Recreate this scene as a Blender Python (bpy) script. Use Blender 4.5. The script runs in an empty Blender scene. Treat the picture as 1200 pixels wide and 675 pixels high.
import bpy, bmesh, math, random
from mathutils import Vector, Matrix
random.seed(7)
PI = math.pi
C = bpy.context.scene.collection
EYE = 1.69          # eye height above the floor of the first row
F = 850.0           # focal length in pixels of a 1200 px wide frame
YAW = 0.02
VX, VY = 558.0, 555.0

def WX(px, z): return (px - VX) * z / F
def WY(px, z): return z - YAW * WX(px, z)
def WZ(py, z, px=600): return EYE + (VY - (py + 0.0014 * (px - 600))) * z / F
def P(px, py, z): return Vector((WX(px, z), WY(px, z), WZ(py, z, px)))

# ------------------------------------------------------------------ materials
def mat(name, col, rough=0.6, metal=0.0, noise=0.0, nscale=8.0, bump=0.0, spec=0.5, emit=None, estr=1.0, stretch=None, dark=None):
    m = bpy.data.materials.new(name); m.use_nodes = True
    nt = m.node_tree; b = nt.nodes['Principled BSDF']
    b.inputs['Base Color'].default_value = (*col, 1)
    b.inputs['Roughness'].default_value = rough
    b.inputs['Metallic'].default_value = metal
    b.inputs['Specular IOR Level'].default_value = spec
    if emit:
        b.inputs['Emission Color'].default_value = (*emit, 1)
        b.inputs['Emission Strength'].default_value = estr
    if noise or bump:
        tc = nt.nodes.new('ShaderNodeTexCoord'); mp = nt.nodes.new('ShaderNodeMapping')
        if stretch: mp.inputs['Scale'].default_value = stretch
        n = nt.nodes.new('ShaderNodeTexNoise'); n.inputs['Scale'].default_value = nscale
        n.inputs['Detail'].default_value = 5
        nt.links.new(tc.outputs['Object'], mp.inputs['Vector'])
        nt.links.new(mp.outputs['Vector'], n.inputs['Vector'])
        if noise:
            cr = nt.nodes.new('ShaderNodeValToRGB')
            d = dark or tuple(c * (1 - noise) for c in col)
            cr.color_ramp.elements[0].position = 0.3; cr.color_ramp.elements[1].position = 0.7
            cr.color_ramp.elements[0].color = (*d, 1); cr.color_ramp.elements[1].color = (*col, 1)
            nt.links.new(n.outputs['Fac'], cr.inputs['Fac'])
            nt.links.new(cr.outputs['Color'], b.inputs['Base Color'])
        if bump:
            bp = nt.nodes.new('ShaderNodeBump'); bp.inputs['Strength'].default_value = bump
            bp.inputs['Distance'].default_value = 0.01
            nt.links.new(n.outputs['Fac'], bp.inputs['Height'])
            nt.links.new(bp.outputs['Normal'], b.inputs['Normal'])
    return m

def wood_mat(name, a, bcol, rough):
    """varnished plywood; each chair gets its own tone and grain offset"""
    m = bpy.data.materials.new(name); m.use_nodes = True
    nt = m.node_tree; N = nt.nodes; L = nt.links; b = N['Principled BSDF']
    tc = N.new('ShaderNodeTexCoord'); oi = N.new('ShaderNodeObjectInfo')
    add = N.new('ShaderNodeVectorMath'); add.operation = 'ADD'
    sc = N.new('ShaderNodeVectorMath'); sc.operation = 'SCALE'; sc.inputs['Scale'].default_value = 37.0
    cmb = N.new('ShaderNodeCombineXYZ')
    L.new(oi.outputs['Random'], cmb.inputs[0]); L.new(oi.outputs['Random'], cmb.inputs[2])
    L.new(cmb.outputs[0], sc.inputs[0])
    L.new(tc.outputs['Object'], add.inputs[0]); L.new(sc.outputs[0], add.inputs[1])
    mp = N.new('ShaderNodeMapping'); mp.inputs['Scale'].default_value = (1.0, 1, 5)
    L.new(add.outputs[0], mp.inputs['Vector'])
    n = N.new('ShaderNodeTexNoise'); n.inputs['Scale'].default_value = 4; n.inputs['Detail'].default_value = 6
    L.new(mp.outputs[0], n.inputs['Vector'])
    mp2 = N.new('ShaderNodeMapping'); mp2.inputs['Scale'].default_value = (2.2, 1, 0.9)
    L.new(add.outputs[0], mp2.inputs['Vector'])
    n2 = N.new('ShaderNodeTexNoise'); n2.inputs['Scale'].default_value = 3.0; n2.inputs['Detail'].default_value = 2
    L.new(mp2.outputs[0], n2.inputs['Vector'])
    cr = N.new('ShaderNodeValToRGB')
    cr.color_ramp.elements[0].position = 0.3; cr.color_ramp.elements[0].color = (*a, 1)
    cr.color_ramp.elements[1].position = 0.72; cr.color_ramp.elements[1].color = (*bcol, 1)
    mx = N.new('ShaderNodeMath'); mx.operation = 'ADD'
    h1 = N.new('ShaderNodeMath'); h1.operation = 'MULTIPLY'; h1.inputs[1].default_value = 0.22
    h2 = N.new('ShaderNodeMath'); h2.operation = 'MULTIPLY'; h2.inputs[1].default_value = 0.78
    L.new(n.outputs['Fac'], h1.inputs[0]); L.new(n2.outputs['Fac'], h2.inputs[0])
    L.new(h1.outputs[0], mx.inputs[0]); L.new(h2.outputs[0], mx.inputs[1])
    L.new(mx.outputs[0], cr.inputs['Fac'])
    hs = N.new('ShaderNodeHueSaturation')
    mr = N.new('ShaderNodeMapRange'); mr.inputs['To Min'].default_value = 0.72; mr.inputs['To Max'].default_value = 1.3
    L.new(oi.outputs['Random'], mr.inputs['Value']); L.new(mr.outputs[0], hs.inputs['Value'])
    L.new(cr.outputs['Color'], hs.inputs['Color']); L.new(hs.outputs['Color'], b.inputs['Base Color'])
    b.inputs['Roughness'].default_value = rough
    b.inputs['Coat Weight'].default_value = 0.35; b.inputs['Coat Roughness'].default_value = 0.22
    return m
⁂
Quote exactly the first line of the data and every line after it through the one holding "def P(px, py, z): return".

Exercise output:
Recreate this scene as a Blender Python (bpy) script. Use Blender 4.5. The script runs in an empty Blender scene. Treat the picture as 1200 pixels wide and 675 pixels high.
import bpy, bmesh, math, random
from mathutils import Vector, Matrix
random.seed(7)
PI = math.pi
C = bpy.context.scene.collection
EYE = 1.69          # eye height above the floor of the first row
F = 850.0           # focal length in pixels of a 1200 px wide frame
YAW = 0.02
VX, VY = 558.0, 555.0

def WX(px, z): return (px - VX) * z / F
def WY(px, z): return z - YAW * WX(px, z)
def WZ(py, z, px=600): return EYE + (VY - (py + 0.0014 * (px - 600))) * z / F
def P(px, py, z): return Vector((WX(px, z), WY(px, z), WZ(py, z, px)))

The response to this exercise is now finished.